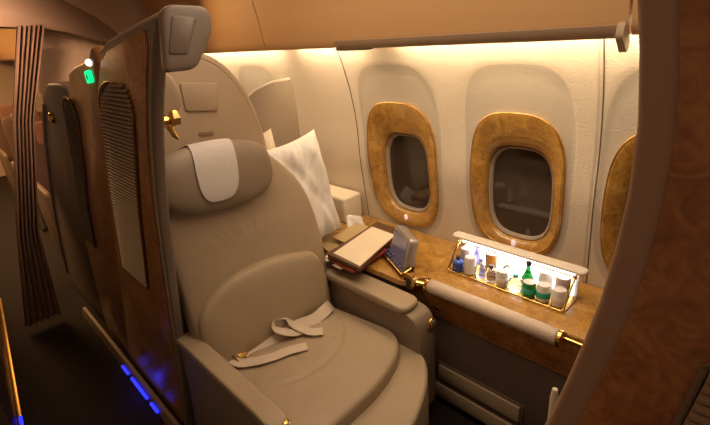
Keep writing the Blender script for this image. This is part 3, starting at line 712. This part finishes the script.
F1 = [[bm.verts.new(head_pt(x, p, o)) for x, p, o in r] for r in rows]; F2 = [[bm.verts.new(head_pt(x, p, o-.003)) for x, p, o in r] for r in rows]
for F in (F1, F2):
    for A, C in zip(F, F[1:]):
        for k in range(24): bm.faces.new([A[k],A[k+1],C[k+1],C[k]])
rim(F1, F2)
tag(fin('headrest_towel', bm, 'towel', ang=80), 'white cloth draped over the front of the headrest', 'cloth')
# seat belt
sb = empty('seat_belt', (.8,1.3,.5), 'beige seat belt with gold buckle lying loose on the seat', 'seat belt')
bm = B(); ribbon(bm, [(1.055,1.36,.500),(1.00,1.325,.520),(.93,1.325,.506),(.86,1.345,.506),(.76,1.355,.506),(.66,1.375,.510),(.61,1.375,.512)], .050, .003, (0,.75,.65)); adopt(sb, fin('upper_strap', bm, 'strap', ang=70))
bm = B(); ribbon(bm, [(.565,1.37,.512),(.575,1.335,.503),(.62,1.295,.505),(.68,1.265,.504),(.74,1.245,.505),(.80,1.215,.503)], .048, .003); adopt(sb, fin('lower_strap', bm, 'strap', ang=70))
bm = B(); ribbon(bm, [(.85,1.30,.508),(.80,1.315,.518),(.755,1.35,.545),(.775,1.385,.568),(.82,1.375,.560),(.83,1.34,.530),(.86,1.27,.510),(.90,1.235,.506)], .042, .003, (.5,.8,.1)); adopt(sb, fin('strap_loop', bm, 'strap', ang=70))
bm = B(); bc = V((.605,1.370,.515)); bu = V((.9,.35,.0)).normalized(); bw = V((-.25,.6,.7)).normalized()
pts = [bc+bu*a+bw*b for a, b in smooth_poly([(-.040,-.030),(.040,-.030),(.040,.030),(-.040,.030)], .012, 4)]
tube(bm, pts, .0035, 8, closed=True); adopt(sb, fin('buckle_ring', bm, 'gold'))
bm = B(); prism(bm, smooth_poly([(-.026,-.018),(.026,-.018),(.026,.018),(-.026,.018)], .006, 3), None, -.004, .004, (bc, bu, bw.cross(bu).cross(bu)*-1, bw.cross(bu))); adopt(sb, fin('buckle_plate', bm, 'gold_d', bev=.002))

# ------------------------------------------------------------------ pillows
def pillow(name, frame, w, h, th, m, lab, amp=.010, seed=0):
    o_, u, v, n = frame; bm = B(); N = 40; F = []
    for side in (1, -1):
        g = []
        for i in range(N+1):
            r = []
            for j in range(N+1):
                a, b = j/N*2-1, i/N*2-1
                e = max(0, (1-a**4)*(1-b**4))**.55
                pin = 1-.10*(1-abs(b)**2)*abs(a)**3; pin2 = 1-.06*(1-abs(a)**2)*abs(b)**3
                x, y = a*w/2*pin, b*h/2*pin2
                q = V((a*2.2+seed, b*1.3, side)); wr = noise.noise(q*1.3)*amp*e + amp*.5*noise.noise(V((a*7-b*5+seed, b*2+a*2, side*3)))*e
                cr = -amp*.5*max(0, math.sin((a*1.6+b*1.4+.5*noise.noise(q))*3.1+seed))**4*e
                z = side*(th/2*e)+(wr+cr)*side
                if e == 0: z = 0
                r.append(o_+u*x+v*y+n*z)
            g.append(r)
        F.append(g)
    f1 = [[bm.verts.new(p) for p in r] for r in F[0]]
    f2 = [[f1[i][j] if i in (0,N) or j in (0,N) else bm.verts.new(F[1][i][j]) for j in range(N+1)] for i in range(N+1)]
    for f in (f1, f2):
        for A, C in zip(f, f[1:]):
            for k in range(N): bm.faces.new([A[k],A[k+1],C[k+1],C[k]])
    return tag(fin(name, bm, m, ang=180), lab, 'pillow')
def fr3(o_, u, v):
    u, v = V(u).normalized(), V(v); n = u.cross(v).normalized(); v = n.cross(u).normalized(); return (V(o_), u, v, n)
pillow('pillow', fr3((1.195,1.650,.925), (.95,-.12,.14), (-.20,.08,.95)), .30, .54, .15, 'white', 'plump white pillow standing between the backrest and the side wall', .024, 1)
pillow('cushion', fr3((1.095,1.81,1.00), (1,0,.1), (-.1,0,1)), .20, .44, .10, 'cream', 'cream pillow whose corner shows behind the white pillow', .008, 4)
bm = B(); cushion(bm, smooth_poly([(-.06,-.03),(.05,-.05),(.07,.02),(-.02,.06)], .02), (V((1.455,1.60,.685)), V((1,0,0)), V((0,.5,.86)), V((0,-.86,.5))), .020, .02, 2.5, 48, 10, lambda a, b: .008*math.sin(a*90+b*40))
tag(fin('napkin', bm, 'white', ang=180), 'crumpled white cloth on the console beside the pillow foot', 'cloth')

# ------------------------------------------------------------------ lights
def area(name, loc, rot, sx, sy, e, c):
    L = bpy.data.lights.new(name, 'AREA'); L.shape = 'RECTANGLE'; L.size = sx; L.size_y = sy; L.energy = e; L.color = c
    o = bpy.data.objects.new(name, L); COL.objects.link(o); o.location = loc; o.rotation_euler = [math.radians(a) for a in rot]; return o
area('ceiling_wash', (.85,.9,2.05), (0,0,0), .5, 1.6, 11.5, (1,.77,.55))
area('partition_fill', (-.25,.2,2.05), (0,0,0), .4, 2.4, 4.5, (1,.62,.38))  # added fill to brighten the front partition; no lit aisle lamp here
area('bulkhead_fill', (.3,2.75,2.02), (55,0,0), .3, .3, 7, (1,.62,.38)).data.spread = math.radians(95)  # added fill, aimed aft to lift the bulkhead; not a real fitting
area('aft_wash', (.95,2.5,1.9), (-55,0,0), .3, .6, 4.5, (1,.62,.28))
area('far_cabin_lamp', (.1,5.8,2.0), (0,0,0), .6, 3.0, 60, (1,.55,.22))
w = bpy.data.worlds.new('dim cabin'); S.world = w; w.use_nodes = True
w.node_tree.nodes['Background'].inputs[0].default_value = (1,.68,.45,1); w.node_tree.nodes['Background'].inputs[1].default_value = .11

# ------------------------------------------------------------------ camera
fw = V((.62544373,.6808619,-.38111313)); r = V((.71093355,-.69854947,-.08125353)); u = V((.32154881,.2201266,.92095094))
cam = bpy.data.cameras.new('camera'); co = bpy.data.objects.new('camera', cam); COL.objects.link(co)
m = Matrix((r, u, -fw)).transposed().to_4x4(); m.translation = V((0,0,1.64)); co.matrix_world = m
cam.sensor_width = 36; cam.lens = 36*450.25/710; cam.clip_start = .02
S.camera = co
S.view_settings.view_transform = 'Standard'; S.view_settings.look = 'None'; S.view_settings.gamma = 1; S.view_settings.exposure = 0
S.view_settings.use_curve_mapping = False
--- --- ---
> **Directions for this task**: Retype each line of the listing above word for word. Exclude the pictures.

> **Task output**:
Keep writing the Blender script for this image. This is part 3, starting at line 712. This part finishes the script.
F1 = [[bm.verts.new(head_pt(x, p, o)) for x, p, o in r] for r in rows]; F2 = [[bm.verts.new(head_pt(x, p, o-.003)) for x, p, o in r] for r in rows]
for F in (F1, F2):
    for A, C in zip(F, F[1:]):
        for k in range(24): bm.faces.new([A[k],A[k+1],C[k+1],C[k]])
rim(F1, F2)
tag(fin('headrest_towel', bm, 'towel', ang=80), 'white cloth draped over the front of the headrest', 'cloth')
# seat belt
sb = empty('seat_belt', (.8,1.3,.5), 'beige seat belt with gold buckle lying loose on the seat', 'seat belt')
bm = B(); ribbon(bm, [(1.055,1.36,.500),(1.00,1.325,.520),(.93,1.325,.506),(.86,1.345,.506),(.76,1.355,.506),(.66,1.375,.510),(.61,1.375,.512)], .050, .003, (0,.75,.65)); adopt(sb, fin('upper_strap', bm, 'strap', ang=70))
bm = B(); ribbon(bm, [(.565,1.37,.512),(.575,1.335,.503),(.62,1.295,.505),(.68,1.265,.504),(.74,1.245,.505),(.80,1.215,.503)], .048, .003); adopt(sb, fin('lower_strap', bm, 'strap', ang=70))
bm = B(); ribbon(bm, [(.85,1.30,.508),(.80,1.315,.518),(.755,1.35,.545),(.775,1.385,.568),(.82,1.375,.560),(.83,1.34,.530),(.86,1.27,.510),(.90,1.235,.506)], .042, .003, (.5,.8,.1)); adopt(sb, fin('strap_loop', bm, 'strap', ang=70))
bm = B(); bc = V((.605,1.370,.515)); bu = V((.9,.35,.0)).normalized(); bw = V((-.25,.6,.7)).normalized()
pts = [bc+bu*a+bw*b for a, b in smooth_poly([(-.040,-.030),(.040,-.030),(.040,.030),(-.040,.030)], .012, 4)]
tube(bm, pts, .0035, 8, closed=True); adopt(sb, fin('buckle_ring', bm, 'gold'))
bm = B(); prism(bm, smooth_poly([(-.026,-.018),(.026,-.018),(.026,.018),(-.026,.018)], .006, 3), None, -.004, .004, (bc, bu, bw.cross(bu).cross(bu)*-1, bw.cross(bu))); adopt(sb, fin('buckle_plate', bm, 'gold_d', bev=.002))

# ------------------------------------------------------------------ pillows
def pillow(name, frame, w, h, th, m, lab, amp=.010, seed=0):
    o_, u, v, n = frame; bm = B(); N = 40; F = []
    for side in (1, -1):
        g = []
        for i in range(N+1):
            r = []
            for j in range(N+1):
                a, b = j/N*2-1, i/N*2-1
                e = max(0, (1-a**4)*(1-b**4))**.55
                pin = 1-.10*(1-abs(b)**2)*abs(a)**3; pin2 = 1-.06*(1-abs(a)**2)*abs(b)**3
                x, y = a*w/2*pin, b*h/2*pin2
                q = V((a*2.2+seed, b*1.3, side)); wr = noise.noise(q*1.3)*amp*e + amp*.5*noise.noise(V((a*7-b*5+seed, b*2+a*2, side*3)))*e
                cr = -amp*.5*max(0, math.sin((a*1.6+b*1.4+.5*noise.noise(q))*3.1+seed))**4*e
                z = side*(th/2*e)+(wr+cr)*side
                if e == 0: z = 0
                r.append(o_+u*x+v*y+n*z)
            g.append(r)
        F.append(g)
    f1 = [[bm.verts.new(p) for p in r] for r in F[0]]
    f2 = [[f1[i][j] if i in (0,N) or j in (0,N) else bm.verts.new(F[1][i][j]) for j in range(N+1)] for i in range(N+1)]
    for f in (f1, f2):
        for A, C in zip(f, f[1:]):
            for k in range(N): bm.faces.new([A[k],A[k+1],C[k+1],C[k]])
    return tag(fin(name, bm, m, ang=180), lab, 'pillow')
def fr3(o_, u, v):
    u, v = V(u).normalized(), V(v); n = u.cross(v).normalized(); v = n.cross(u).normalized(); return (V(o_), u, v, n)
pillow('pillow', fr3((1.195,1.650,.925), (.95,-.12,.14), (-.20,.08,.95)), .30, .54, .15, 'white', 'plump white pillow standing between the backrest and the side wall', .024, 1)
pillow('cushion', fr3((1.095,1.81,1.00), (1,0,.1), (-.1,0,1)), .20, .44, .10, 'cream', 'cream pillow whose corner shows behind the white pillow', .008, 4)
bm = B(); cushion(bm, smooth_poly([(-.06,-.03),(.05,-.05),(.07,.02),(-.02,.06)], .02), (V((1.455,1.60,.685)), V((1,0,0)), V((0,.5,.86)), V((0,-.86,.5))), .020, .02, 2.5, 48, 10, lambda a, b: .008*math.sin(a*90+b*40))
tag(fin('napkin', bm, 'white', ang=180), 'crumpled white cloth on the console beside the pillow foot', 'cloth')

# ------------------------------------------------------------------ lights
def area(name, loc, rot, sx, sy, e, c):
    L = bpy.data.lights.new(name, 'AREA'); L.shape = 'RECTANGLE'; L.size = sx; L.size_y = sy; L.energy = e; L.color = c
    o = bpy.data.objects.new(name, L); COL.objects.link(o); o.location = loc; o.rotation_euler = [math.radians(a) for a in rot]; return o
area('ceiling_wash', (.85,.9,2.05), (0,0,0), .5, 1.6, 11.5, (1,.77,.55))
area('partition_fill', (-.25,.2,2.05), (0,0,0), .4, 2.4, 4.5, (1,.62,.38))  # added fill to brighten the front partition; no lit aisle lamp here
area('bulkhead_fill', (.3,2.75,2.02), (55,0,0), .3, .3, 7, (1,.62,.38)).data.spread = math.radians(95)  # added fill, aimed aft to lift the bulkhead; not a real fitting
area('aft_wash', (.95,2.5,1.9), (-55,0,0), .3, .6, 4.5, (1,.62,.28))
area('far_cabin_lamp', (.1,5.8,2.0), (0,0,0), .6, 3.0, 60, (1,.55,.22))
w = bpy.data.worlds.new('dim cabin'); S.world = w; w.use_nodes = True
w.node_tree.nodes['Background'].inputs[0].default_value = (1,.68,.45,1); w.node_tree.nodes['Background'].inputs[1].default_value = .11

# ------------------------------------------------------------------ camera
fw = V((.62544373,.6808619,-.38111313)); r = V((.71093355,-.69854947,-.08125353)); u = V((.32154881,.2201266,.92095094))
cam = bpy.data.cameras.new('camera'); co = bpy.data.objects.new('camera', cam); COL.objects.link(co)
m = Matrix((r, u, -fw)).transposed().to_4x4(); m.translation = V((0,0,1.64)); co.matrix_world = m
cam.sensor_width = 36; cam.lens = 36*450.25/710; cam.clip_start = .02
S.camera = co
S.view_settings.view_transform = 'Standard'; S.view_settings.look = 'None'; S.view_settings.gamma = 1; S.view_settings.exposure = 0
S.view_settings.use_curve_mapping = False